>> start Exercise material

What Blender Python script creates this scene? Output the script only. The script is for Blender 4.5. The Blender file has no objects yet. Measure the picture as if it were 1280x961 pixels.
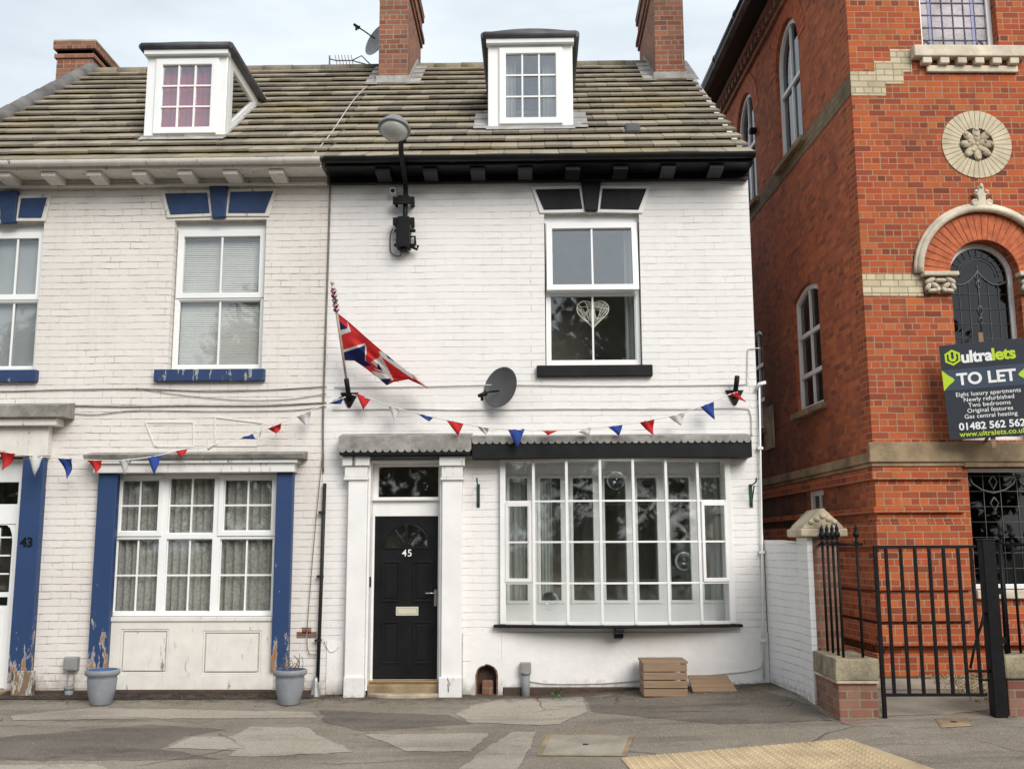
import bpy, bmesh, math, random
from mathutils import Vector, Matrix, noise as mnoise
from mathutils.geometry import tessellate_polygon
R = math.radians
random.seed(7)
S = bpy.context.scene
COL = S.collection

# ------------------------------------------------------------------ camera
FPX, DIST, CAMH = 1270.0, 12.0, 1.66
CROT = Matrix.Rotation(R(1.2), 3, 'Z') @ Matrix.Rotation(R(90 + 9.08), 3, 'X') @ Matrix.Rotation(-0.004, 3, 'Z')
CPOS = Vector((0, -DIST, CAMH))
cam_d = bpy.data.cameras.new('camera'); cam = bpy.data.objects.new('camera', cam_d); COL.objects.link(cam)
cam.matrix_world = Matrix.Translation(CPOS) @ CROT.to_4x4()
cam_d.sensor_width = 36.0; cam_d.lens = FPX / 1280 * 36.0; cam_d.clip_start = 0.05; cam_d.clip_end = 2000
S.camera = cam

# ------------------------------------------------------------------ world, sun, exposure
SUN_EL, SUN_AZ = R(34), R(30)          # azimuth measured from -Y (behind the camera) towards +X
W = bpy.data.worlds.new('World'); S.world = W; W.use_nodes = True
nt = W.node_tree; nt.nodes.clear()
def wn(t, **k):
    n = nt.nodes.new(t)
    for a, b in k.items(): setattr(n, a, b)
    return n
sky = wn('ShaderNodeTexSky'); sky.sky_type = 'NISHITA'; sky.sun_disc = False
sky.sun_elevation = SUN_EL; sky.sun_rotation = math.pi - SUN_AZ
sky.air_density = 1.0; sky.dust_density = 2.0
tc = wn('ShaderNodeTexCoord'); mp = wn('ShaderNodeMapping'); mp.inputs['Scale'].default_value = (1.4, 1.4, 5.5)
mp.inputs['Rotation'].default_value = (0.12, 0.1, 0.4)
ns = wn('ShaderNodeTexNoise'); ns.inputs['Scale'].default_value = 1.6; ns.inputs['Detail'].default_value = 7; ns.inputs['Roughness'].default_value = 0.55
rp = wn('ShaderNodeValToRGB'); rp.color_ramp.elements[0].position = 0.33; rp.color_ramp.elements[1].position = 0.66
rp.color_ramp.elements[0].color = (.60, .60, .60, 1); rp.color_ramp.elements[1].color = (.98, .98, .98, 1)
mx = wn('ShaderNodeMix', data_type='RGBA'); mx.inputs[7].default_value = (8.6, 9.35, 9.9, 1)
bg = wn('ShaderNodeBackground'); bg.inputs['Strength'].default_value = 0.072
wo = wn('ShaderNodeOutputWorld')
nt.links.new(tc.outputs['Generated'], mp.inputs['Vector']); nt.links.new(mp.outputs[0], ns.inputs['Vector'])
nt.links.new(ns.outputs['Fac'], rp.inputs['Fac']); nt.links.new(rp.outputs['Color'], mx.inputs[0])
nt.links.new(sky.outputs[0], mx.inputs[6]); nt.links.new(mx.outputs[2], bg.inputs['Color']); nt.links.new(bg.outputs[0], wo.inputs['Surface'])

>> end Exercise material
>> start Exercise material

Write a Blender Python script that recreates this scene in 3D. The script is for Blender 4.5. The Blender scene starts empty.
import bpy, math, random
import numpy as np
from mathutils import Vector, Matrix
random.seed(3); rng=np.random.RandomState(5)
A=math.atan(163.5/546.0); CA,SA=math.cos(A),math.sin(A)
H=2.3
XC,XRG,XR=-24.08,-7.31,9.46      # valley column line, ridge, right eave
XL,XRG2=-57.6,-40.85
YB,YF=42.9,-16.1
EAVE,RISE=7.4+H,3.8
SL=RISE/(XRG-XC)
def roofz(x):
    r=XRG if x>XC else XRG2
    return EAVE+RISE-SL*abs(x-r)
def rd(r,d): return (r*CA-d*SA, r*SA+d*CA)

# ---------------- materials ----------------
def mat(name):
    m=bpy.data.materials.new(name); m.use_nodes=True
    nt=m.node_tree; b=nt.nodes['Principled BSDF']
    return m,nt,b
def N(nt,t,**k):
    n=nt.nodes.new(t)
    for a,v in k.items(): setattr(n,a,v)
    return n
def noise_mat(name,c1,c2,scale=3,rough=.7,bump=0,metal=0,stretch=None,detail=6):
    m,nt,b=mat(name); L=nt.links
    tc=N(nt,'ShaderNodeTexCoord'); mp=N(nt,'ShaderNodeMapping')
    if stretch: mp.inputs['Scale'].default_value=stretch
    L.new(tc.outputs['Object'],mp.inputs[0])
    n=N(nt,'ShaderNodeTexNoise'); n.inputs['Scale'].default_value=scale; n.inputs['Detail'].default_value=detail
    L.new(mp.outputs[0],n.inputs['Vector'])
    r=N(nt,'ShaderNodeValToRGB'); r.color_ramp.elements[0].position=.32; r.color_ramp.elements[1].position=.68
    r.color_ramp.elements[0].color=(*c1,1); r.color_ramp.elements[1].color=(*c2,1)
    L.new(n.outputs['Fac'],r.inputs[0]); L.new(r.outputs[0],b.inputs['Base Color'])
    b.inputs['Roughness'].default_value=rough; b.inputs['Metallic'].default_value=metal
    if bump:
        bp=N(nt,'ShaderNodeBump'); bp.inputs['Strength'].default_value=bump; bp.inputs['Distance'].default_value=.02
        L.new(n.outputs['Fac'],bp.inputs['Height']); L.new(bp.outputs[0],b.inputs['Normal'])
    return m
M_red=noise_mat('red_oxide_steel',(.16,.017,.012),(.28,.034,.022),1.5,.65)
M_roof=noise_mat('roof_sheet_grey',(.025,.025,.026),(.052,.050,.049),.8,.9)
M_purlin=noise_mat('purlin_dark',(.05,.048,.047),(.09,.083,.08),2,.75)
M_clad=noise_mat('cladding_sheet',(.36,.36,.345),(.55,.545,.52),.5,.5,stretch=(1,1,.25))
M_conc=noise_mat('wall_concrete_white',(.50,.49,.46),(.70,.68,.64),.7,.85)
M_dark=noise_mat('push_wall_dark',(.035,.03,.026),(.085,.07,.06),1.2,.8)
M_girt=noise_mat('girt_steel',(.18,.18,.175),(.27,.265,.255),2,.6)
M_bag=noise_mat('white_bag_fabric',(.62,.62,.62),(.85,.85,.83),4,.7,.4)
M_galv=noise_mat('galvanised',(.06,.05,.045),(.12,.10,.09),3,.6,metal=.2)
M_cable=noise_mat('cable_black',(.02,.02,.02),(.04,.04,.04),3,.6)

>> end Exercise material

__Goal__.
Your copy should hold only the lines from the one containing "What Blender Python" through the one containing "COL = S.collection", word for word, with no pictures.

__Full solution__.
What Blender Python script creates this scene? Output the script only. The script is for Blender 4.5. The Blender file has no objects yet. Measure the picture as if it were 1280x961 pixels.
import bpy, bmesh, math, random
from mathutils import Vector, Matrix, noise as mnoise
from mathutils.geometry import tessellate_polygon
R = math.radians
random.seed(7)
S = bpy.context.scene
COL = S.collection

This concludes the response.